Is elBulli Really Reopening To Train Actors For A Movie About The Restaurant?

Last week, it was widely reported (by The Daily Meal, among others) that producer Jeff Kleeman, who has been trying to get a movie about that most famous of avant-garde restaurants, the now-closed elBulli, off the ground since 2011, had found funding for the project. It is to be produced by Vendome Pictures, it was announced, and will theoretically shoot late this year. The really big news, however — the news that got every fan of the restaurant and every food-lover (and food-trophy-collector) who never got to the place salivating — was that elBulli would reopen for a month to train the actors (as yet uncast) in the restaurant's unique styles of cooking and of service.

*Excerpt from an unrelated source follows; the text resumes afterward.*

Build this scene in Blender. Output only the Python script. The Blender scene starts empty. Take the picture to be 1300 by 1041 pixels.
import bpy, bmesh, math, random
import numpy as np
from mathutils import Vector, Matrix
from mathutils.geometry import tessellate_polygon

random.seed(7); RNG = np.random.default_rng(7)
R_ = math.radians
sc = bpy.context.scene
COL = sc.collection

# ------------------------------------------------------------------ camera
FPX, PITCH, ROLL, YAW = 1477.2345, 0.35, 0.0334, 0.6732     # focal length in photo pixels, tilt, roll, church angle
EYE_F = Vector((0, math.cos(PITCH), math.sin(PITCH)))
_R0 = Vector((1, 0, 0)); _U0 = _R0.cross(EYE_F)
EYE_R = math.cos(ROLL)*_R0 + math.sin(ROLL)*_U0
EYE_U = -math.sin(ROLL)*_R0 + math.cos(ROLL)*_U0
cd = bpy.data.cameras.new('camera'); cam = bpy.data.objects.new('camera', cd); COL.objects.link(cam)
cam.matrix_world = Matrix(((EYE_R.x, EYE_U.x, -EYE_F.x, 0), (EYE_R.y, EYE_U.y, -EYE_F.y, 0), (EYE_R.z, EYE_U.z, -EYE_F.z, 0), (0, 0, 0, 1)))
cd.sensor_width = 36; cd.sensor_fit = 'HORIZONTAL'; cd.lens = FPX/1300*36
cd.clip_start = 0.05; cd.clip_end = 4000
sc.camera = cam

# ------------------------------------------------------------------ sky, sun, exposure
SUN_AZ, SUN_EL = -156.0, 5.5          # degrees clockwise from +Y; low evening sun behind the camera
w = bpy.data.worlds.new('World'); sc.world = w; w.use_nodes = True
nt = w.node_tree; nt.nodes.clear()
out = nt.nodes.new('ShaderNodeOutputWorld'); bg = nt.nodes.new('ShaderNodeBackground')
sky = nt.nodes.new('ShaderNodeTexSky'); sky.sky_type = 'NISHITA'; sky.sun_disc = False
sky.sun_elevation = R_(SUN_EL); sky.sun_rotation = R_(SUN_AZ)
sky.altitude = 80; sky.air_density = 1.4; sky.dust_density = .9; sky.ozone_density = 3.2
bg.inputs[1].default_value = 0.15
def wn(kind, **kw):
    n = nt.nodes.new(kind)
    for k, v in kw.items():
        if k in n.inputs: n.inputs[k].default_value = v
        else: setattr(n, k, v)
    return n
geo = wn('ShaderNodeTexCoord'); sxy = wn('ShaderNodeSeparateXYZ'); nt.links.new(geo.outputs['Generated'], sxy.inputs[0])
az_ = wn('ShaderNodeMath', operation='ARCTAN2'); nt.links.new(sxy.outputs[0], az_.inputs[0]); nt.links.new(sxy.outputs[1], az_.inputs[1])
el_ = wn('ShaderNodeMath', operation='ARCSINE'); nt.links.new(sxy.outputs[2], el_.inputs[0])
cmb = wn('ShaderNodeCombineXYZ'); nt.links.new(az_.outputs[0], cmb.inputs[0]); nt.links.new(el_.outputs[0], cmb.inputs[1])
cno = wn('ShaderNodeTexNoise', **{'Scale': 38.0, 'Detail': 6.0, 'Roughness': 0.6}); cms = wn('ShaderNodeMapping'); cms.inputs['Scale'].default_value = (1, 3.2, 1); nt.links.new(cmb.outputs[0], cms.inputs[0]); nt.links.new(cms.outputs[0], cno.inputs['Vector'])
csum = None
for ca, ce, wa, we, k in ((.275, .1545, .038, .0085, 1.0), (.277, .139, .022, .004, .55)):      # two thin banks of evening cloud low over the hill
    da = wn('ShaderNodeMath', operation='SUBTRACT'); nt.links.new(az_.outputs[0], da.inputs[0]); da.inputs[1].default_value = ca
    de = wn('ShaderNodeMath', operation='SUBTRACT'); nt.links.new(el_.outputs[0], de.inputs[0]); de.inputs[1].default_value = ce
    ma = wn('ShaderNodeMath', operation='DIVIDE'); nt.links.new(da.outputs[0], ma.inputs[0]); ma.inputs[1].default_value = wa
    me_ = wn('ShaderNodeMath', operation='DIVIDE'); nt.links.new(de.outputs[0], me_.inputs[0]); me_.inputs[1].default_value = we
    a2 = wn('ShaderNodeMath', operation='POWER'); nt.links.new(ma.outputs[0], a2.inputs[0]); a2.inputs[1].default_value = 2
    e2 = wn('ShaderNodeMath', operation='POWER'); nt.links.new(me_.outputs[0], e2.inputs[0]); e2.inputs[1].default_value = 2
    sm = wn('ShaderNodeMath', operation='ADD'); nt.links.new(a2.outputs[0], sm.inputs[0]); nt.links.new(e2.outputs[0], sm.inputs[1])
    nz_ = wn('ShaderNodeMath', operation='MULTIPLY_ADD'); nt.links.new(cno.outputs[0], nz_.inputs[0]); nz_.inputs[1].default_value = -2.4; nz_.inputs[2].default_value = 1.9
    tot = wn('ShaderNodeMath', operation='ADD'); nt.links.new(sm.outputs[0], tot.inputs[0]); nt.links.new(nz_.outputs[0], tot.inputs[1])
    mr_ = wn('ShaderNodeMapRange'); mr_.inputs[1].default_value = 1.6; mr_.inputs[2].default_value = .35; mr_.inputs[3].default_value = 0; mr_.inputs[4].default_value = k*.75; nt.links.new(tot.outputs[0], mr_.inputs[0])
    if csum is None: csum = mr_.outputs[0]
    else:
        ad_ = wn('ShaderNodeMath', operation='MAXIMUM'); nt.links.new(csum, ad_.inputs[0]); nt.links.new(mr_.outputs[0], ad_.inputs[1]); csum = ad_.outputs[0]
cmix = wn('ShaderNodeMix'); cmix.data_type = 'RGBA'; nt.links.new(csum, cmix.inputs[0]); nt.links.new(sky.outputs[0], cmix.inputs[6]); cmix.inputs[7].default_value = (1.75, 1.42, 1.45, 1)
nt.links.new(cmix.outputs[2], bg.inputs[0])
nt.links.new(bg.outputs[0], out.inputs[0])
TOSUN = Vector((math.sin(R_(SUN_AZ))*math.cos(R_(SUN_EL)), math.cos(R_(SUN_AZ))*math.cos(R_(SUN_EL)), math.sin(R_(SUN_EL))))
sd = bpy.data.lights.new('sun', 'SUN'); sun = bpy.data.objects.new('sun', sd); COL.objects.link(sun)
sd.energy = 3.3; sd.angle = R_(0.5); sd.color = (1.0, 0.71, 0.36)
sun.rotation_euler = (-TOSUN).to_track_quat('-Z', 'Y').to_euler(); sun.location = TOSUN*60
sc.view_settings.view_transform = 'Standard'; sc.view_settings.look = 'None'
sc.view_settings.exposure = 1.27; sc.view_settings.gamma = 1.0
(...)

But wait: A similar report surfaced about a year-and-a-half ago, and when I asked Ferran Adrià about it then, he replied "It is entirely false that the restaurant will open to the public...It is not yet even confirmed that the movie will be filmed at elBulli, but in the case that it is, the restaurant would open only with extras at the tables." With that demur in mind, it seemed like a good idea to check in with Adrià again to see if news of the reopening was true this time. His answer? Not necessarily.

"We are waiting for a director to be hired," he replied by email, "and he will decide where he wants to shoot the film. All that is definite is that we will help in any way that is necessary for the film to be the best."

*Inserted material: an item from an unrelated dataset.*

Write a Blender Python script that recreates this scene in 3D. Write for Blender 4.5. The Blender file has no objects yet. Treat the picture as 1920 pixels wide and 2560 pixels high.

Adrià added that, apart from the film having found financing, there is other good news in his world. "The elBulli Foundation is now officially set up and construction [on architect Enric Ruiz-Geli's fanciful Foundation buildings] will begin very soon, in May." He's also getting ready for two big auctions, to be held by Sotheby's in April, in Hong Kong and New York, to dispose of the elBulli wine cellar. Some 8,807 bottles will be offered — including various vintages of Vega Sicilia "Unico,", Château de Beaucastel, Château Latour, and wines from the Domaine de la Romanée Conti — with a pre-sale estimate of up to $1.6 million total, with proceeds to benefit the elBulli Foundation.

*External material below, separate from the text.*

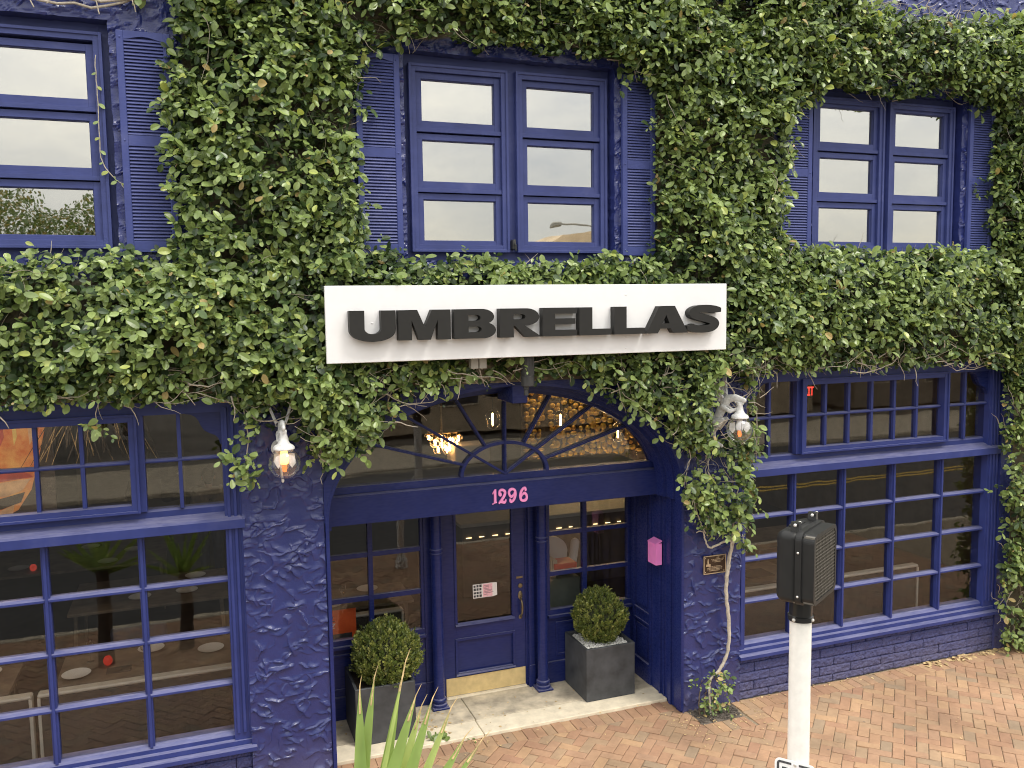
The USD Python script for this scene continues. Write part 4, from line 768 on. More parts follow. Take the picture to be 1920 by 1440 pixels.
MAIN = MAIN.buffer(0).difference(HC).difference(HR)
PIL = Polygon([(4.25,3.03),(4.52,2.72),(4.49,2.56),(4.43,2.43),(4.59,2.20),(4.71,1.97),(4.78,1.86),(5.00,1.86),(5.19,1.81),(5.22,2.06),(5.29,2.25),(5.18,2.45),(5.31,2.66),(5.21,2.94)])
COL = Polygon([(8.75,3.34),(8.70,2.97),(8.72,2.54),(8.83,2.21),(8.77,1.78),(8.85,1.39),(8.74,1.08),(8.80,0.69),(8.77,0.30),(8.89,0.05),(10.3,0.05),(10.3,3.30)])
def leaf_mesh(k):
    r = np.random.default_rng(40+k); t = np.array([0, .08, .25, .48, .70, .88, 1.0]); w = np.array([.012, .11, .235, .31, .30, .19, .0])*(1+.10*r.normal())
    bend = -.10*t**2*(1+k*.5); fold = .12+.10*(k % 3); V = []; cup = .04*(k % 2)
    for a, b, z in zip(t, w, bend): V += [(a, b, z+fold*b), (a, 0, z), (a, -b, z+fold*b)]
    V = np.array(V); V[:, 1] += .05*np.sin(V[:, 0]*3+k); F = []
    for i in range(len(t)-1): o = i*3; F += [(o, o+3, o+4), (o, o+4, o+1), (o+1, o+4, o+5), (o+1, o+5, o+2)]
    return MB().raw(V, np.array(F)[:, ::-1])
SHAPES = [leaf_mesh(k) for k in range(3)]
PROT = [(SHAPES[s], 'leaf_'+k) for c, k in LEAF for s in range(3)]
def mat_quat(a, n):
    """rotation taking +x to a and +z near n, as quaternions"""
    a = a/np.linalg.norm(a, axis=1, keepdims=True); n = n-(n*a).sum(1, keepdims=True)*a; n /= np.maximum(np.linalg.norm(n, axis=1, keepdims=True), 1e-6); b = np.cross(n, a)
    R = np.stack([a, b, n], 2); tr = R[:, 0, 0]+R[:, 1, 1]+R[:, 2, 2]; q = np.empty((len(a), 4))
    w = np.sqrt(np.maximum(0, 1+tr))/2; x = np.sqrt(np.maximum(0, 1+R[:, 0, 0]-R[:, 1, 1]-R[:, 2, 2]))/2; y = np.sqrt(np.maximum(0, 1-R[:, 0, 0]+R[:, 1, 1]-R[:, 2, 2]))/2; z = np.sqrt(np.maximum(0, 1-R[:, 0, 0]-R[:, 1, 1]+R[:, 2, 2]))/2
    q = np.stack([w, np.copysign(x, R[:, 2, 1]-R[:, 1, 2]), np.copysign(y, R[:, 0, 2]-R[:, 2, 0]), np.copysign(z, R[:, 1, 0]-R[:, 0, 1])], 1); return q/np.linalg.norm(q, axis=1, keepdims=True), R
def sample(poly, n, r):
    x0, y0, x1, y1 = poly.bounds; out = np.empty((0, 2))
    while len(out) < n:
        p = r.uniform([x0, y0], [x1, y1], (n*2, 2)); out = np.vstack([out, p[contains_xy(poly, p[:, 0], p[:, 1])]])
    return out[:n]
def foliage(poly, per_m2, thick, seed, ybase, size=.078, keep=None, dry=0.010, lo=.12, old=0):
    """short shoots growing out of the mat, leaves spiralling along them -> position, quaternion, rotation, size, kind"""
    r = np.random.default_rng(seed); n = int(poly.area*per_m2); p = sample(poly, n, r); P3 = np.c_[p, np.zeros(n)]
    T = thick*(0.35+1.3*meshkit.fbm(P3*1.5, 3, seed)); dens = meshkit.fbm(P3*2.6, 3, seed+3)
    edge = np.array([poly.exterior.distance(Point(a, b)) for a, b in p]) if n < 200000 else None
    for h in poly.interiors:
        ring = LineString(h.coords); edge = np.minimum(edge, [ring.distance(Point(a, b)) for a, b in p])
    T *= np.clip(.35+edge*2.2, 0, 1)
    ok = r.random(n) < np.clip((dens-.30)*4.2, lo, 1); p, T, dens = p[ok], T[ok], dens[ok]; n = len(p)
    depth = T*r.random(n)**.55
    base = np.c_[p[:, 0], ybase-depth*.85, p[:, 1]]
    d = np.c_[r.normal(0, .55, n), -np.abs(r.normal(.62, .25, n)), r.normal(-.05, .5, n)]; d /= np.linalg.norm(d, axis=1, keepdims=True)
    ln = r.uniform(.06, .20, n); A, N, Q, S, K = [], [], [], [], []
    hue = meshkit.fbm(np.c_[p, 0*p[:, 0]]*.9, 2, seed+9)
    for k in range(6):
        m_ = (k < 4) | (ln > .12); t = (k+1)/6; m_ = m_ & (r.random(n) < .93); q = base[m_]+d[m_]*(ln[m_]*t)[:, None]; q[:, 2] -= .03*t*t
        c = m_.sum(); az = k*2.4+r.uniform(-.5, .5, c); up = np.tile([0, 0, 1.], (c, 1)); s1 = np.cross(d[m_], up); s1 /= np.maximum(np.linalg.norm(s1, axis=1, keepdims=True), 1e-3); s2 = np.cross(s1, d[m_])
        rad = s1*np.cos(az)[:, None]+s2*np.sin(az)[:, None]; f = .25+.75*t
        a = d[m_]*f*.75+rad*(1.1-.45*f)+[0, 0, -.22]; nrm = np.c_[r.normal(0, .30, c), -.72+r.normal(0, .25, c), .60+r.normal(0, .28, c)]
        A.append(a); N.append(nrm); Q.append(q); S.append(size*(.48+.95*r.random(c)**1.5)*(1.08-.28*(t > .9)))
        w = np.array([.22, .20, .24, .08, .24, .015, 0.]) if k < 3 else np.array([.24, .28, .12, .24, .06, .07, 0.])
        if old: w = np.array([.12, .03, .38, .0, .45, .0, 0.])  # inner layer in darker greens: shade of the gaps put into leaf colour
        kk = r.choice(7, c, p=w/w.sum()); kk[(hue[m_] > .58) & (r.random(c) < .30) & (not old)] = 3; kk[r.random(c) < dry] = 6; K.append(kk)
    A, N, Q, S, K = map(np.concatenate, (A, N, Q, S, K)); quat, R = mat_quat(A, N)
    if keep is not None:
        tip = Q+R[:, :, 0]*S[:, None]; k_ = keep(Q) & keep(tip); quat, R, Q, S, K, A = quat[k_], R[k_], Q[k_], S[k_], K[k_], A[k_]
    return Q, quat, R, S, K
def stems(poly, n, seed, y0, y1, rad, length, bias=0.0):
    r = np.random.default_rng(seed); m = MB(); P = sample(poly, n, r)
    for x, z in P:
        L_ = r.uniform(*length); k = max(5, int(L_/.05)); a = r.normal(bias, .7); pts = []; y = r.uniform(y1, y0)
        for i in range(k):
            pts.append((x, y, z)); a += r.normal(0, .28); x += .05*math.cos(a); z += .05*math.sin(a); y = min(y0, max(y1, y+r.normal(0, .012)))
            if i > 3 and not contains_xy(poly.buffer(.04), x, z): break
        if len(pts) > 3: m.tube(pts, np.linspace(1, .35, len(pts))*r.uniform(*rad), 4)
    return m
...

In addition, Adrià said, the exhibition of artifacts and documentary material entitled "Ferran Adrià and elBulli: Risk, Freedom and Creativity," which ran for a year at Barcelona's Palau Robert, closing February 3, is scheduled to travel to London and then Boston this year and next. Not New York? "There will an entirely new exhibition for New York, on the creative process," he said. "We are finishing negotiations now. When I have more details, I will let you know."